1846

Comment on essaya d’enfermer Don Bosco

Dans une maison de santé

Et ce qu’il en advint

 

 

Don Bosco passa un instant pour avoir la tête dérangée. Il parlait de construire un Oratoire capable de recevoir un nombre considérable d'enfants, avec des ateliers de tout genre, des salles d'étude, de vastes cours, une chapelle etc. Pareille entreprise eût exigé des sommes considérables, et l'on savait qu'il était sans ressources. Évidemment un tel projet ne pouvait être que l'illusion d'un cerveau malade.

 

Quelques-uns de ses amis le délaissèrent ; d'autres furent d'avis qu'il fallait le guérir, ou tout au moins le traiter, et rien ne leur parut plus convenable qu'un petit séjour dans une maison de santé spéciale. Ne pouvait-il pas compromettre le clergé, et déverser sur lui le ridicule ! Dès lors l'hésitation n'était pas, possible.

Le directeur de la maison d'aliénés fut prévenu. On le pria d'en agir envers le pauvre malade avec douceur, mais, au besoin, avec fermeté.

 

Restait à le conduire dans le lieu en question. Voici comment on s'y prit :

Deux ecclésiastiques se procurèrent une voiture bien fermée, et allèrent trouver Don Bosco dans sa petite chambre.

D'abord, ils le firent causer et ne manquèrent pas de le mettre sur le sujet qui les intéressait tout particulièrement :

— Monsieur l'abbé, vous voulez donc construire un Oratoire ?

D. Bosco ne fit aucune difficulté de leur parler de ses projets, des dispositions qui lui paraissaient les meilleures, du bien qui devait en résulter.

Au bout de quelques instants, nos deux ecclésiastiques échangèrent un signe d'intelligence qui signifiait : il n'y a pas à en douter, il est bien fou.

— Monsieur l'abbé, nous avons en bas une bonne voiture : venez donc faire une promenade avec nous.

Don Bosco paraissait ne pas se soucier du tout de cette invitation ; cependant, sur leurs instances réitérées, il finit par accepter.

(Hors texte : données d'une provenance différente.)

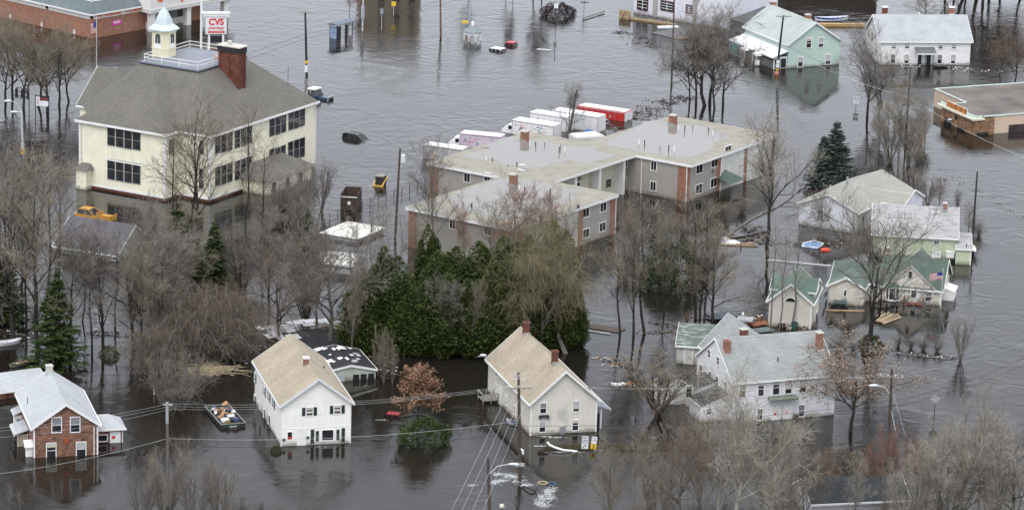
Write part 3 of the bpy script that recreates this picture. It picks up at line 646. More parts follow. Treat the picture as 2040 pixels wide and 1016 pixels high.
# ---- small two storey outbuilding with half round window
h = House('green_roof_garage', 'tall cream outbuilding with green roof, dormers and half round window', 'garage', (1530, 649), (1615, 656))
GL = 5.55
h.rect_walls(0, 0, GL, 8.2); h.gable(0, 0, GL, 8.2, 3.45, 5.75, 'y', M_CRM, M_GRNI, .3, .3)
h.corners([(GL - .11, -.02)], 3.4)
sa, z = h.hit('F', 1575, 597); a = MB(); b_ = MB(); arc = [(math.cos(math.pi * k / 10), math.sin(math.pi * k / 10)) for k in range(11)]
a.extr([(x * .75, y_ * .62) for x, y_ in arc], -.05, .02, 'y'); b_.extr([(x * .62, .04 + y_ * .5) for x, y_ in arc], -.065, -.052, 'y')
o = h.put('half_round_window', a.mesh('half_round_window', M_WHITE), 'F', sa, z - .3); link('pane', b_.mesh('pane', M_GLASS), o)
h.gable(GL / 2, 2.2, GL + .12, 7.0, 4.35, 5.5, 'x', M_CRM, M_GRNI, .2, .25, ends=(0, 1), names=('dormer_wall', 'dormer_roof'))
h.gable(-.12, 2.6, GL / 2, 7.2, 4.3, 5.4, 'x', M_CRM, M_GRNI, .2, .25, ends=(1, 0), names=('dormer_wall', 'dormer_roof'))
h.walls['D'] = ((GL + .12, 0), (0, 1))
for px, py in ((1641.5, 587.5), (1646, 583.5)): h.win('D', px, py, 3, 13, 'dark')
for px, py, hp in ((1626, 633, 22), (1635.5, 627, 14)): h.win('D', px, py, 3.4, hp, 'pic')

# ---- white house with grey hip-like roof, right
M_RGR = shingle('warm_grey_shingle_y', (.27, .265, .24), (.35, .34, .31), 'y', .45, 2.2, .08)
M_SW2 = siding('pale_blue_white_siding', (.68, .7, .74), .22, .06)
h = House('grey_roof_house', 'white house with large plain grey roof beyond the blue debris', 'house', (1591, 447), (1706, 466.4))
h.rect_walls(0, 0, 9.13, 17.5); h.gable(0, 0, 9.13, 17.3, 3.15, 5.05, 'y', M_SW2, M_RGR, .3, .35)
h.win('F', 1634.7, 427.4, 12, 20, 'mut')
h.pipe(1687.8, 366, 353, 4.9, .16, M_GALV); h.pipe(1654, 378, 369, 4.4, .08, M_WHITE)
h.gable(7.0, 8.0, 12.6, 14.5, 3.1, 4.6, 'x', M_SW2, M_RGR, .25, .3, ends=(0, 1))
h.walls['X'] = ((8.0, 8.0), (1, 0)); h.win('R', 1718.8, 440, 6, 20, 'pic'); h.win('X', 1768.4, 408, 5, 9, 'pic')

# ---- pale green house with grey roof
M_SG = siding('pale_green_siding', (.5, .56, .4), .2, .05)
M_RGV = shingle('lilac_grey_shingle_x', (.3, .3, .3), (.42, .41, .41), 'x', .5, 3.4, .12, patch=(.26, .26, .27))
pe = W(1911.6, 479, 3.0)
h = House('pale_green_house', 'pale green house with streaked grey roof behind the green roofed house', 'house', o=pe, yaw=math.radians(-5))
h.rect_walls(-11.8, .3, -.5, 14.8); h.gable(-11.8, .3, -.45, 14.8, 3.15, 5.6, 'x', M_SG, M_RGV, .35, .3)
h.win('F', 1865.9, 483.6, 13, 9, 'mut')
h.chimney(1882.3, 405, 421, 5.5, 7.5, .6, M_BRICK, flash=1)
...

La voiture était à la porte.

— Montez, monsieur l'abbé.

— Je n'en ferai rien ; après vous, messieurs.

— Mais montez donc !

— Je n'en ferai rien : je sais trop le respect que je vous dois ; après vous.

Impatientés de ces façons, les deux ecclésiastiques montent dans la voiture, Mais au lieu de les suivre, voilà que Don Bosco, prompt comme l'éclair, ferme la portière avec fracas, et s'écrie d'une voix de stentor :

— En route, à l'établissement !

 

Le cocher était prévenu qu'il devait partir au premier signal. D'un vigoureux coup de fouet, il enlève ses chevaux, et, sans faire la moindre attention aux appels désespérés de ses voyageurs, il arrive d'un trait dans la cour de la petite maison. Le portail était grand ouvert ; il se referme aussitôt, et le directeur parait, suivi de plusieurs infirmiers.

Les deux ecclésiastiques descendent. Ils sont suffoqués de colère et apostrophent avec véhémence le cocher, lui reprochant sa maladresse.

— Là, là, calmez-vous ! fait le directeur. On ne m'avait annoncé qu'un pensionnaire, mais j'ai de la place pour deux. Vous serez fort bien ici.

— Misérable insolent ! Pour qui nous prenez-vous ! Vous ne voyez donc pas à qui vous avez affaire ! Nous sommes des gens de marque et nous vous ferons punir.

— Peste ! Ce sont des fous furieux, reprend le directeur. Allons, infirmiers, conduisez-les à leur cellule, et s'ils ne sont pas sages, une  douche et la camisole.

Les pauvres ecclésiastiques étaient atterrés. Ils eurent heureusement l'idée de se réclamer de l'aumônier, qui vint constater leur identité et les fit mettre en liberté. Mais ils l'avaient échappé belle, et ils décampèrent au plus vite, jurant bien qu'on ne les y prendrait plus.

 

En effet, les rieurs ne furent pas de leur côté, et il fut bien avéré que, si Don Bosco était atteint de la sainte folie de la croix, il ne manquait pas, néanmoins, d'une certaine dose de malice tout humaine, laquelle ne lui fut pas inutile, en plus d'une circonstance, pour se défendre contre les embûches qui lui étaient tendues.